Dom Genival Saraiva
Bispo de Palmares – PE
A fé é virtude dos peregrinos e, portanto, faz parte de sua existência temporal; é combustível que dá energia à vida dos transeuntes, em sua caminhada terrestre. Por sua natureza religiosa, esta virtude alimenta a vida espiritual das pessoas; como qualidade humana, anima a condição de todos que convivem, solidariamente, com seus semelhantes. São Paulo ensina que, ao cuidarem de suas suas relações com Deus, os cristãos necessitam das virtudes teologais – fé, esperança e caridade; na eternidade, não mais precisarão da fé e da esperança; a caridade, porém, assume o grau de perfeição, na sua vida, na contemplação de Deus.
A relação entre a pessoa humana e Deus se estabelece de muitas formas, mas nem todas se manifestam como um ato de fé. Nesse sentido, Werner Heisenberg, físico nuclear, afirmou: “ O primeiro gole de um copo das ciências da natureza faz-nos ateístas – mas no final do copo espera-nos Deus.” O cientista reconhece os avanços da capacidade de investigação humana e, ao mesmo tempo, os limites da conquista científica; com efeito, em muitos casos, pensa o homem que lhe basta a conquista do saber; todavia, por mais elevado e profundo que seja o grau de seus conhecimentos, ele haverá de constatar os seus limites; se tiver aquela “postura humilde”, de que fala Paulo Freire, chegará à mesma conclusão do Prêmio Nobel – “no final do copo espera-nos Deus.” Este cientista não faz um declarado ato de fé Deus, mas reconhece que Deus fala à inteligência humana através daquilo que é objeto das “ciências da natureza”.
A Sagrada Escritura é o livro daqueles que creem; por isso, quem lê a Palavra de Deus, iluminado pela fé, compreende o seu significado e pratica os seus ensinamentos. Todavia, o autor do Eclesiástico e o Salmista, além do reconhecimento da ação de Deus, através da Revelação, também o encontram na ordem criada e apontam esse caminho para aqueles que contemplam o mundo da natureza. “Quem pode contar a areia do mar, as gotas de chuva, os dias do tempo?
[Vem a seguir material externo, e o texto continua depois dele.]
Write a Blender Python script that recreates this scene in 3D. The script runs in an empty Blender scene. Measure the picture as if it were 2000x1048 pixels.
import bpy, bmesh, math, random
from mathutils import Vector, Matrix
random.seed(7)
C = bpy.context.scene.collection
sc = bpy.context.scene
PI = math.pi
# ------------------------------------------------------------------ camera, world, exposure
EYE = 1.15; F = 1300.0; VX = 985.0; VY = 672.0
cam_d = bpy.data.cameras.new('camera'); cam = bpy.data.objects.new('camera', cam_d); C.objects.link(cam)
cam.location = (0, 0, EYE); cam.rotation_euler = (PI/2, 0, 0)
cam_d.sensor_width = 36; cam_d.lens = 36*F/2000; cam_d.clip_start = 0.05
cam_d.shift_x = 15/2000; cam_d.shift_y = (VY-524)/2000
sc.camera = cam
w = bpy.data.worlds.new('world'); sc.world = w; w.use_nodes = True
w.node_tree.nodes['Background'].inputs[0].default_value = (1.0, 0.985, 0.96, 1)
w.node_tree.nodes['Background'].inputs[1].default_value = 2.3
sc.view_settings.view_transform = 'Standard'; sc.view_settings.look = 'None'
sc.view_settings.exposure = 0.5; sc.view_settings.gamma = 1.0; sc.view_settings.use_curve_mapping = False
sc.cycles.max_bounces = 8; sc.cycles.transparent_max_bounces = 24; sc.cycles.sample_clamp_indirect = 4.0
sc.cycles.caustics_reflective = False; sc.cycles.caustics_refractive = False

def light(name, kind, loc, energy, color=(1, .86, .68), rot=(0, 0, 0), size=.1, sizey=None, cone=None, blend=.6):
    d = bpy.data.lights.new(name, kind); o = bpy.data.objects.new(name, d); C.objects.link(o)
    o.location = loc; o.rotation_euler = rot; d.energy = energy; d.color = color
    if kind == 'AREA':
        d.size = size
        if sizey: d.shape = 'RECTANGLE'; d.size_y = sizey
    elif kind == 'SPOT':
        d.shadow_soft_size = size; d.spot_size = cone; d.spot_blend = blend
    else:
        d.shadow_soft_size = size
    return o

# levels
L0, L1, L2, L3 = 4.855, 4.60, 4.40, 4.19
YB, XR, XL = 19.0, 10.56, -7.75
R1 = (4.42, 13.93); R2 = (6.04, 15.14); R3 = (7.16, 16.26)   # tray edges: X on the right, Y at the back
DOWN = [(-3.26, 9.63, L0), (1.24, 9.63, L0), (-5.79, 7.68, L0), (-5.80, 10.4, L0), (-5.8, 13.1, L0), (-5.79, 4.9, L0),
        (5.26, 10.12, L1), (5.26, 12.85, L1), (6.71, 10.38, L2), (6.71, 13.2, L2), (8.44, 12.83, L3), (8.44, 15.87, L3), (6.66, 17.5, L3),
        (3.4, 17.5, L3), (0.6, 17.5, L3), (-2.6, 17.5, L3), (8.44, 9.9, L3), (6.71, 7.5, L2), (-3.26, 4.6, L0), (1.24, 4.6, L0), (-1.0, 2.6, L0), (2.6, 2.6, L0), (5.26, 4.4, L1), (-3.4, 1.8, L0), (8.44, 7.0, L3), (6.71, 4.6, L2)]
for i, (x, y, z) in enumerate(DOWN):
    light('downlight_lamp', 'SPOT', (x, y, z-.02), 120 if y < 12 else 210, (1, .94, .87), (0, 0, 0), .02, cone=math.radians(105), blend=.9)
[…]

Quem poderá medir a altura do céu, a extensão da terra, a profundeza do abismo? (…) Só um é o altíssimo, criador onipotente, rei poderoso e a quem muito se deve temer, assentado em seu trono e dominando tudo, Deus.” (Eclo 1, 2-3. 8) Por sua vez, reza o Salmista: “O Senhor reina, de esplendor se reveste, o Senhor se reveste e se cinge de poder; está firme o mundo, jamais será abalado.” (Sl 93,1) A Revelação, transmitida pela Sagrada Escritura e afirmada pela Tradição, exige dos crentes, judeus e cristãos, uma fé explícita em Deus, enquanto o campo das “ciências da natureza” leva a uma implícita manifestação de fé, por parte de quem o investiga, honestamente, crente ou não temente a Deus.
As relações humanas também contêm uma dimensão de fé. São Tiago tinha muita clareza, a esse respeito, ao afirmar que “a fé: se não se traduz em ações, por si só está morta.” (Tg 2,17) O apóstolo quer enfatizar essa face operativa da virtude da fé, na vida dos caminhantes; se assim não fosse, a fé teria um caráter puramente abstrato e, consequentemente, não moveria a pessoa para unir-se aos seus semelhantes e muito menos a Deus; São João adverte que “quem não ama o seu irmão, a quem vê, não poderá amar a Deus, a quem não vê.” (1Jo 4,20)
Uma fé genuína em Deus, necessariamente, suscita naqueles que nele creem uma fé solidária, em relação aos seus semelhantes, no cotidiano de sua vida e em situações excepcionais, como a que vive a população atingida pela catástrofe de inundações, deslizamentos e desmoronamentos, em municípios cariocas. Em qualquer situação, é preciso que os cristãos tenham essa certeza: “Nada vos faltará, se tiverdes em Jesus Cristo perfeita fé e caridade, que são o princípio e o termo da vida: o princípio é a fé; a caridade, o termo. As duas, bem unidas, são o próprio Deus; tudo o mais que pertença à perfeição humana lhes está ligado.”